• [Record excerpts]:
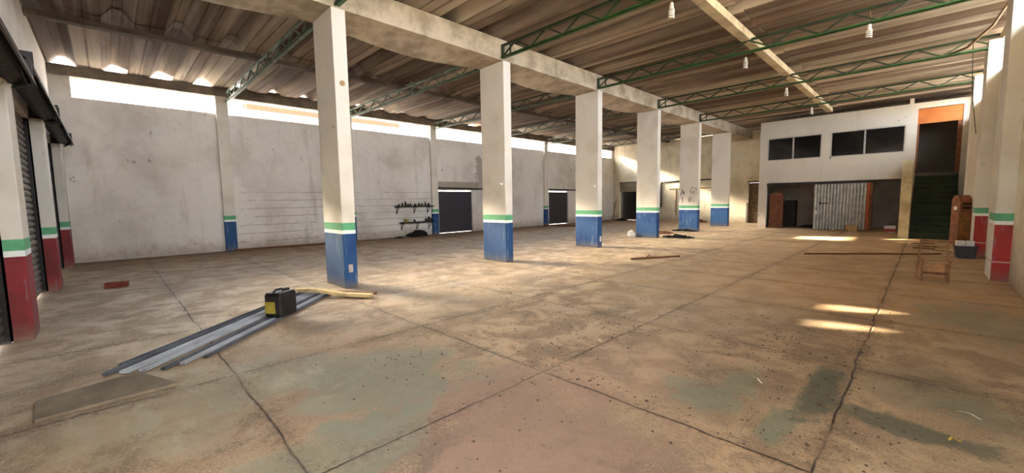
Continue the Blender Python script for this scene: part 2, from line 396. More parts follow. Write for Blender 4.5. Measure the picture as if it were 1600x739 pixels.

...

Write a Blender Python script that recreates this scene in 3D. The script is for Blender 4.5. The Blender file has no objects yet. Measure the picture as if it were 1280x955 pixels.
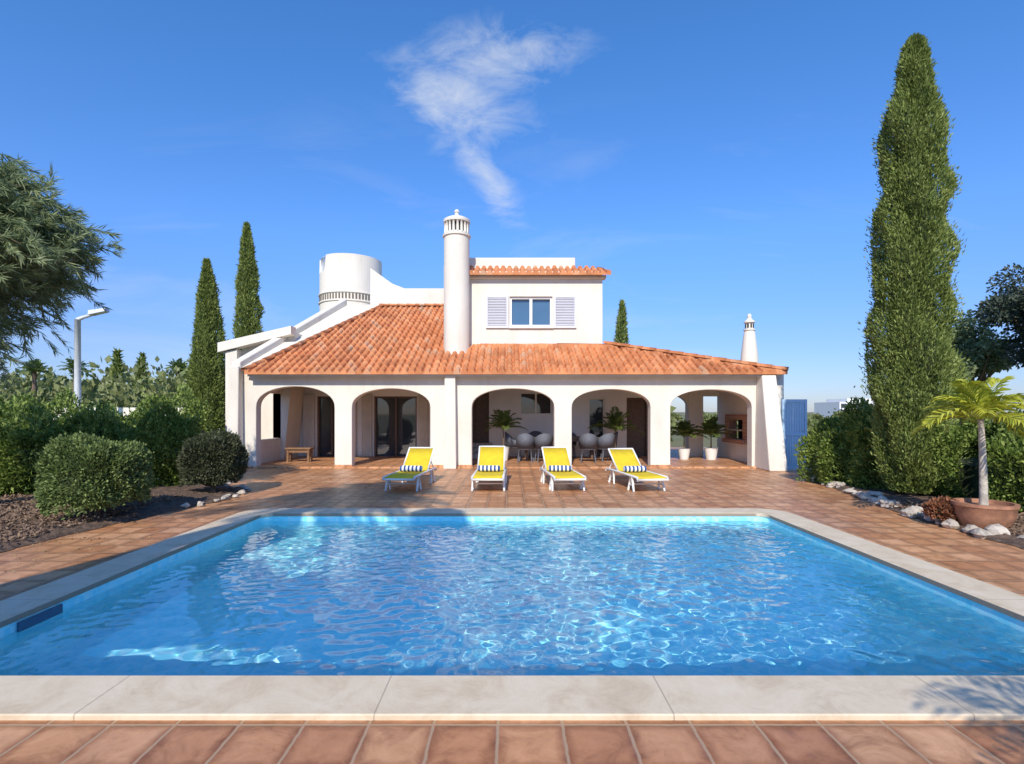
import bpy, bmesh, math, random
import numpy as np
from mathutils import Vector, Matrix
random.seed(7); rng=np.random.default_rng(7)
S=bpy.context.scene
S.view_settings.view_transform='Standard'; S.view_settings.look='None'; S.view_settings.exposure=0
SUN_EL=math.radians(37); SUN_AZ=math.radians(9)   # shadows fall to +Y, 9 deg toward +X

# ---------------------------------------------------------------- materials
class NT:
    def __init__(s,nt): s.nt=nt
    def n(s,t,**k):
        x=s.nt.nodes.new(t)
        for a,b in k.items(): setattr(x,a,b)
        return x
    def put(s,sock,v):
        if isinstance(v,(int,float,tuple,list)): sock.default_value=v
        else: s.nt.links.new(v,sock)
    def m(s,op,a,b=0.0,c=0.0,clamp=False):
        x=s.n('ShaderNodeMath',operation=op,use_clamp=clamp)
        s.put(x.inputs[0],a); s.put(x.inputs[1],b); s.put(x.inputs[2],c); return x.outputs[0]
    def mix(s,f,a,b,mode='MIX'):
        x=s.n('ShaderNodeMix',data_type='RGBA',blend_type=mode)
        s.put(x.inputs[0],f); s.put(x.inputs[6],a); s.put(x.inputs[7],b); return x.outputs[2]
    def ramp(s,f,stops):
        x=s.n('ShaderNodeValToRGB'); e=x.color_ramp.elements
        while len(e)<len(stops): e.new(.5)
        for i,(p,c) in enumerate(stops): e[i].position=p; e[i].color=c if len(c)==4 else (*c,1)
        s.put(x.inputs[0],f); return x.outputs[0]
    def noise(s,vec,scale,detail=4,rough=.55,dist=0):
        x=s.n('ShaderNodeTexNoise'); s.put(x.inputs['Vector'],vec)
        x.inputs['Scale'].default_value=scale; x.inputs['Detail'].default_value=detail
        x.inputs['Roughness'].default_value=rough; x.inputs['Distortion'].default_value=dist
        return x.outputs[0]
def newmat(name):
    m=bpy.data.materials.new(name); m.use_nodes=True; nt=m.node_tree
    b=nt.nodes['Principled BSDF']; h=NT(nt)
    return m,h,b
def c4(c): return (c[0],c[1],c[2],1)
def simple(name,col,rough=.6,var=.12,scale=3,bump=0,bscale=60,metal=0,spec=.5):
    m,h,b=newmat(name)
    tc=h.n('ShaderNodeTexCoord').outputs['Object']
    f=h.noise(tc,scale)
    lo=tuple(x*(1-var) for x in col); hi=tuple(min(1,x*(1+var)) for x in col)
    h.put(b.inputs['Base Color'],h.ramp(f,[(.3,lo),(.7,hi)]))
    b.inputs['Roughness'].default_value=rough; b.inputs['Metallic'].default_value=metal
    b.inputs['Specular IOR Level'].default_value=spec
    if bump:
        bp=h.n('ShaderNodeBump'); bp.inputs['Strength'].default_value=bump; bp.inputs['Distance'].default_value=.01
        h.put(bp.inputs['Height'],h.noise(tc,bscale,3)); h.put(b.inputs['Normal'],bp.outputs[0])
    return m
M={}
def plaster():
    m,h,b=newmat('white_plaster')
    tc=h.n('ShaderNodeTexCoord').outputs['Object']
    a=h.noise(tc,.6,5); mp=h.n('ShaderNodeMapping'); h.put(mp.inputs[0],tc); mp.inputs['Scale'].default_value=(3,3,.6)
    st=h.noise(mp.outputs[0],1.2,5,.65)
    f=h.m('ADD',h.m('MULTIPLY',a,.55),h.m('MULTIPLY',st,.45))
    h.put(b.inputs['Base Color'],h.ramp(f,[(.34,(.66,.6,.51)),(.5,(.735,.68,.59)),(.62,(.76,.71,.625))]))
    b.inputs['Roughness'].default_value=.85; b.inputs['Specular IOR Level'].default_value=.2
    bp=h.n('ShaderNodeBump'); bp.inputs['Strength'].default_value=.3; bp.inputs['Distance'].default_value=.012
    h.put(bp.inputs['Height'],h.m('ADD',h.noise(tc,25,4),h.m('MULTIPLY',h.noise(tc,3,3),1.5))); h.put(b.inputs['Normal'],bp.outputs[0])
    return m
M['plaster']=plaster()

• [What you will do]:
What's needed is an exact copy of the lines above from the one with "Write a Blender" through the one with "deg toward +X", both included; the pictures stay out.

• [Result below]:
Write a Blender Python script that recreates this scene in 3D. The script is for Blender 4.5. The Blender file has no objects yet. Measure the picture as if it were 1280x955 pixels.
import bpy, bmesh, math, random
import numpy as np
from mathutils import Vector, Matrix
random.seed(7); rng=np.random.default_rng(7)
S=bpy.context.scene
S.view_settings.view_transform='Standard'; S.view_settings.look='None'; S.view_settings.exposure=0
SUN_EL=math.radians(37); SUN_AZ=math.radians(9)   # shadows fall to +Y, 9 deg toward +X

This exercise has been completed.